Seis e dezesseis da manhã,
domingo de carnaval, toca a campainha do meu apartamento. Não havia dúvida, só
poderia ser ele. Depois de uma ausência significativa, encontro-me novamente
com um companheiro de eternidade: Riobaldo.
Olha desconfiado, diz que pareço
cansado, quer saber como me encontro na vida, se mais pra alegria ou pro desassossego.
Comento o quanto às vezes tendo a me sentir mais velho do que sou e minha
dificuldade no trato com as pessoas. Recebo como resposta um olhar na fronteira
entre a dureza e a placidez: “Se não, o senhor me diga: preto é preto? branco é
branco? Ou: quando a velhice começa, surgindo de dentro da mocidade.” E
prossegue, com o intuito de me tranqüilizar: “gostar exato das pessoas, a gente
só gosta, mesmo, puro, é sem se conhecer demais socialmente...”
Conto da minha vida recente,
desde a última vez em que estivemos juntos. Falo do meu medo de ter me
acostumado à solidão, de ter feito do meu cantinho o Sertão, sobre flores
nascendo no canto de meu quarto escuro... Entendendo tudo, Riobaldo sorri:
“Acho que o espírito da gente é cavalo que escolhe estrada: quando ruma pra
tristeza e morte, vai não vendo o que é bonito e bom.” Surpreende ao elogiar a
canção da Gillian Welch (“uma tristeza que até alegra”) e continua: “o correr
da vida embrulha tudo, a vida é assim: esquenta e esfria, aperta e daí afrouxa,
sossega e depois desinquieta. O que ela quer da gente é coragem.”
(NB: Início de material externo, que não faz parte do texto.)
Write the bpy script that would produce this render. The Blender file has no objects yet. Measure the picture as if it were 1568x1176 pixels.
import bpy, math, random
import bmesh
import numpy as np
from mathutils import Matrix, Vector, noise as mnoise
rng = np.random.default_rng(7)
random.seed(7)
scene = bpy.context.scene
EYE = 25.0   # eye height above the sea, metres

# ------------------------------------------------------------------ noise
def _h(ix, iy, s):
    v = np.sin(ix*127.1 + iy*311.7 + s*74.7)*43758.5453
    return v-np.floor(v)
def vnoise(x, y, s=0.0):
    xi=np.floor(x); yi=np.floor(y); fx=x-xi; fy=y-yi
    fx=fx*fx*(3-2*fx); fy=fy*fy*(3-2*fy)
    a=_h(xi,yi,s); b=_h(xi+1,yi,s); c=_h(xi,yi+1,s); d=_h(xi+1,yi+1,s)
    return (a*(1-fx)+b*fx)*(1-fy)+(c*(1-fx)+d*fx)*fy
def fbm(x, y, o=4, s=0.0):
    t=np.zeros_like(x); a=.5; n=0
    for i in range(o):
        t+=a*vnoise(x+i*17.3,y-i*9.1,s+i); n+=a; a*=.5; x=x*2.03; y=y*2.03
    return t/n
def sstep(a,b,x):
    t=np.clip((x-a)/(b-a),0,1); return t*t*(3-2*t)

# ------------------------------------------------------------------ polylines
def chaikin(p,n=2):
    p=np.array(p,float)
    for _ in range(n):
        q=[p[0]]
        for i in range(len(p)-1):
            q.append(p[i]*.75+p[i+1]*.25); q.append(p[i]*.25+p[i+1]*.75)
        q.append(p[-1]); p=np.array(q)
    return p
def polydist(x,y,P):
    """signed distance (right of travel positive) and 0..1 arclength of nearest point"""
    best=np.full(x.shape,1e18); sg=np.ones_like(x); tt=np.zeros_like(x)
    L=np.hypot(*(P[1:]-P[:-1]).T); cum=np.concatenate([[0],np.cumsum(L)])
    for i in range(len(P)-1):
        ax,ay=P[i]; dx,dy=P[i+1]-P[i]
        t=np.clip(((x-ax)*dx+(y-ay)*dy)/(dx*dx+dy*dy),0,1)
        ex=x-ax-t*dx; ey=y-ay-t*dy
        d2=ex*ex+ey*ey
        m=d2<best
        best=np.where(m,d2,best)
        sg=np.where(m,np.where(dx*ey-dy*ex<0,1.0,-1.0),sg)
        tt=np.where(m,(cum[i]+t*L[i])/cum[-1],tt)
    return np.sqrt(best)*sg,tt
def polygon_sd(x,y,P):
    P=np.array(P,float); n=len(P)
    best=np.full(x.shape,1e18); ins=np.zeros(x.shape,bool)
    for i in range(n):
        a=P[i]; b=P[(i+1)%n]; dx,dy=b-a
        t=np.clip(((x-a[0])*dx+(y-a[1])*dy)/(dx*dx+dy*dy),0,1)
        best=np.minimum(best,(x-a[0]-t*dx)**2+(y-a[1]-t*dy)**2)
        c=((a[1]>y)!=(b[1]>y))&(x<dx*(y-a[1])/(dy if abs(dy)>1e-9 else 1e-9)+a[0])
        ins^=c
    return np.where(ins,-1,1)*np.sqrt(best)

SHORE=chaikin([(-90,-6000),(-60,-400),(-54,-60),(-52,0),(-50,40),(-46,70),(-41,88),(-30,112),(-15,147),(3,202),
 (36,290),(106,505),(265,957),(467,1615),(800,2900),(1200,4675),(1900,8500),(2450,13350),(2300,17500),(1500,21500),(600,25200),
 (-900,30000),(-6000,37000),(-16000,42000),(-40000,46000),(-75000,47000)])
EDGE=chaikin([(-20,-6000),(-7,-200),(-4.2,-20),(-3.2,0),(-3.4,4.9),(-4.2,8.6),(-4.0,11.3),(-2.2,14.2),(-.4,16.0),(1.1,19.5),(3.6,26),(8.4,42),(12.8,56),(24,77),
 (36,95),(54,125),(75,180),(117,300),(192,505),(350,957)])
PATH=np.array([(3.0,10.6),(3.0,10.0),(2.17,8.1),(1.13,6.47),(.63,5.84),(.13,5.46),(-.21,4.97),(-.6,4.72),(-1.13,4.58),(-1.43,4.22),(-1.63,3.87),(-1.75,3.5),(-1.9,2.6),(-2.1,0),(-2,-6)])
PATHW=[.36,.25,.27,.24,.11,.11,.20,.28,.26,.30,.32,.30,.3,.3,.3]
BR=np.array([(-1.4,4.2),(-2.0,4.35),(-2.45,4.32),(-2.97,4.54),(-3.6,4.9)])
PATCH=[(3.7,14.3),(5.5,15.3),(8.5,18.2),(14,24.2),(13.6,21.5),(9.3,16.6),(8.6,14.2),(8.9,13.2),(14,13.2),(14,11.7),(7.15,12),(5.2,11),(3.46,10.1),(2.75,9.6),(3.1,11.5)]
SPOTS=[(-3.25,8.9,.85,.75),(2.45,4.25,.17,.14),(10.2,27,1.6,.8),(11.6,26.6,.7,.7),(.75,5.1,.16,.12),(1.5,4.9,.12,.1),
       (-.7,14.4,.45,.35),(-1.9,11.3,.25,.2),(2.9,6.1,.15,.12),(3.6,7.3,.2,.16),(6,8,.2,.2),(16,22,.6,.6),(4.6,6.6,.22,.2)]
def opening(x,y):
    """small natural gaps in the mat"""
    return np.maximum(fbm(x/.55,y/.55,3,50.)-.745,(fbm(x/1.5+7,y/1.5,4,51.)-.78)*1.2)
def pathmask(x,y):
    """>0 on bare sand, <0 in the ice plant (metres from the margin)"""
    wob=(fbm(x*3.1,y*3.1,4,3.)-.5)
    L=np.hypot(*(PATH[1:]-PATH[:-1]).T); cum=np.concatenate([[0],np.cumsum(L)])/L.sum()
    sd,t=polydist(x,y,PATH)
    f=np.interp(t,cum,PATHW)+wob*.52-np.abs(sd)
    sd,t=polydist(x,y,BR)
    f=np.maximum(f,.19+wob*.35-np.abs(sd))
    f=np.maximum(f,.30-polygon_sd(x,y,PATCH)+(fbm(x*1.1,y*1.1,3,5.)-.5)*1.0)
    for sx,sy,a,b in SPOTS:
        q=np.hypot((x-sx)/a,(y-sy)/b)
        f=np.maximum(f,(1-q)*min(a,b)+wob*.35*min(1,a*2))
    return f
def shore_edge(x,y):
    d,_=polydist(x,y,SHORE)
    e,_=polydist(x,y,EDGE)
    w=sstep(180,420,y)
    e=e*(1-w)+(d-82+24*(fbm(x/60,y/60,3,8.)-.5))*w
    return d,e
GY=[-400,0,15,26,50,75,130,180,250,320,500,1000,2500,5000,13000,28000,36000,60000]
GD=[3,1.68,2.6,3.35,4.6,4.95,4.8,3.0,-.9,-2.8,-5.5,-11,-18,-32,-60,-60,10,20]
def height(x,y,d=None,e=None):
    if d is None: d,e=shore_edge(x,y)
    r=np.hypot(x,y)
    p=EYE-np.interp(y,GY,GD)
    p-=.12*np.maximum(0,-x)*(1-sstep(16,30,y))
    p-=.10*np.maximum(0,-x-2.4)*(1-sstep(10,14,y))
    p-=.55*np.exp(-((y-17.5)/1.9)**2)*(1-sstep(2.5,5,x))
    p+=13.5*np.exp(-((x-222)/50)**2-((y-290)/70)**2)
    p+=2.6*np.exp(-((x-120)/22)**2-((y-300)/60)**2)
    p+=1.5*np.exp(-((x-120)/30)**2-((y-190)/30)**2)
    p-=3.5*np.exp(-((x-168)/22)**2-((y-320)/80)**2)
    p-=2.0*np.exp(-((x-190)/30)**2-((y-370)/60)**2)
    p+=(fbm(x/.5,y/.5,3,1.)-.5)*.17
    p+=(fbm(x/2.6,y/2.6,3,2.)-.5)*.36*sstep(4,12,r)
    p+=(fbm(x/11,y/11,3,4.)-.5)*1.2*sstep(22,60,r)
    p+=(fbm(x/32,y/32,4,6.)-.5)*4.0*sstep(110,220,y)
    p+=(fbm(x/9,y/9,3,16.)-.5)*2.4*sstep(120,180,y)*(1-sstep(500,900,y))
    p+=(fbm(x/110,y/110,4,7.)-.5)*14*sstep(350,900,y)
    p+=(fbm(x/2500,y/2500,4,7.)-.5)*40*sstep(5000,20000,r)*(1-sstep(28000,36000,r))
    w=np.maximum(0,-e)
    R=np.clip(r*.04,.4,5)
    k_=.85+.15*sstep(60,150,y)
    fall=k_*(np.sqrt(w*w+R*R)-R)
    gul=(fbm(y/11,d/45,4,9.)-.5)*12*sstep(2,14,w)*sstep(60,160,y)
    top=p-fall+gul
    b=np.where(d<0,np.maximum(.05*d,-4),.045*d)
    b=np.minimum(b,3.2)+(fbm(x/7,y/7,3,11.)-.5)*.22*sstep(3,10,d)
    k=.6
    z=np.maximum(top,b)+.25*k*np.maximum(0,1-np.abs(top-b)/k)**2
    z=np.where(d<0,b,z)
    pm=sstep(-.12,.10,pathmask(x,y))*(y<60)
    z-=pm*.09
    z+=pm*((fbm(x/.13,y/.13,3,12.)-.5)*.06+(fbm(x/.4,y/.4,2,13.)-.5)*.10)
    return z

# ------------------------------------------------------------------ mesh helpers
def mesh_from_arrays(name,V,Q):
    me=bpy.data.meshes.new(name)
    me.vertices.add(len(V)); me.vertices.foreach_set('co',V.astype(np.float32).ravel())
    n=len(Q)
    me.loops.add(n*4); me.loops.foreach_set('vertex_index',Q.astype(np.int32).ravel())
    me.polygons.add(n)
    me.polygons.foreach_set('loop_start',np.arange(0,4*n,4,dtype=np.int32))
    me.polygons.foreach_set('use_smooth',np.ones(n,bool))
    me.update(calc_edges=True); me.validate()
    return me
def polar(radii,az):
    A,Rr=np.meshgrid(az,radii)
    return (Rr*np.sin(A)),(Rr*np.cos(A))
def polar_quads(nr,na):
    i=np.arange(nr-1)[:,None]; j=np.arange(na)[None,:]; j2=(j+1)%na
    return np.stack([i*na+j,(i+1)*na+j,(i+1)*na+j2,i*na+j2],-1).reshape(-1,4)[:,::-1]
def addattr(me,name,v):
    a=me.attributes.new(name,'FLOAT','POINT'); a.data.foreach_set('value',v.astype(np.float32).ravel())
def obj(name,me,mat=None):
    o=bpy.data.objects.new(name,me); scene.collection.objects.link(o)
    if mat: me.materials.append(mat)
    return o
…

Parecendo saber que me inquietava
a dúvida sobre se as diferenças entre as pessoas seriam um entrave para o amor,
indaga: “Quem sabe direito o que uma pessoa é? Antes sendo: julgamento é sempre
defeituoso, porque o que a gente julga é o passado. A gente só sabe bem aquilo
que não entende...” E antes que eu pudesse falar qualquer coisa: “O senhor...
Mire veja: o mais importante e bonito, do mundo, é isto: que as pessoas não
estão sempre iguais, ainda não foram terminadas – mas que elas vão sempre
mudando. Afinam ou desafinam. Verdade maior. É o que a vida me ensinou. Isso
que me alegra, montão.” E, mais uma vez, sublinhou: “Qualquer amor já é um
pouquinho de saúde, um descanso na loucura.”
Foram horas de conversa, sobre o
mundo, as pessoas, o mal, o bem. Elogiou meu silêncio (“O senhor sabe o que o
silêncio é? É a gente mesmo, demais.”), minha cultura (sem saber – ou sabendo –
que esta suposta erudição é nada perto de sua simplicidade e sabedoria; aliás,
conversando com Riobaldo, fico com a sensação de que o mesmo é mais sábio até
do que seu criador...), mas deixou diversos alertas contra meus receios e
ansiedade: “O senhor escute meu coração, pegue no meu pulso. O senhor avista
meus cabelos brancos...Viver – não é? – é muito perigoso. Porque ainda não se
sabe. Porque aprender-a-viver é que é o viver, mesmo.”
Não quis se alongar muito quando
comecei a falar de saudade. “O senhor sabe? Já tenteou sofrido o ar que é
saudade? Diz-se que tem saudade de ideia e saudade de coração...” Notei que
estava em vias de ir embora, sem despedidas, pois “despedir dá febre”, e fiquei
pensando na importância de Riobaldo na minha vida, no quanto nossas conversas
eram cada vez mais fundamentais, do quanto suas palavras reverberam em mim,
traduzindo-me ao falar de si. Mais uma vez, como a saber do que eu pensava,
falou: “amigo... é que a gente seja, mas sem precisar de saber o por quê é que
é."
E dirigiu-se para a porta, a me
deixar com saudade antecipada e certeza de muitos encontros até o fim da minha
existência... Ainda virou e com a voz só possível a um homem “após as
tempestades”, deixou no ar: “A gente tem de sair do sertão! Mas só se sai do
sertão é tomando conta dele a dentro...”. E foi, deixando sua presença marcante
por todo meu dia e a reflexão de que a vida é, sim, muito perigosa, mas com as
companhias e as palavras certas, pode ter o seu tanto de beleza e sentido. Ou, parafraseando meu visitante, “esta vida está cheia de ocultos caminhos. Se o senhor
souber, sabe; não sabendo, não me entenderá...”.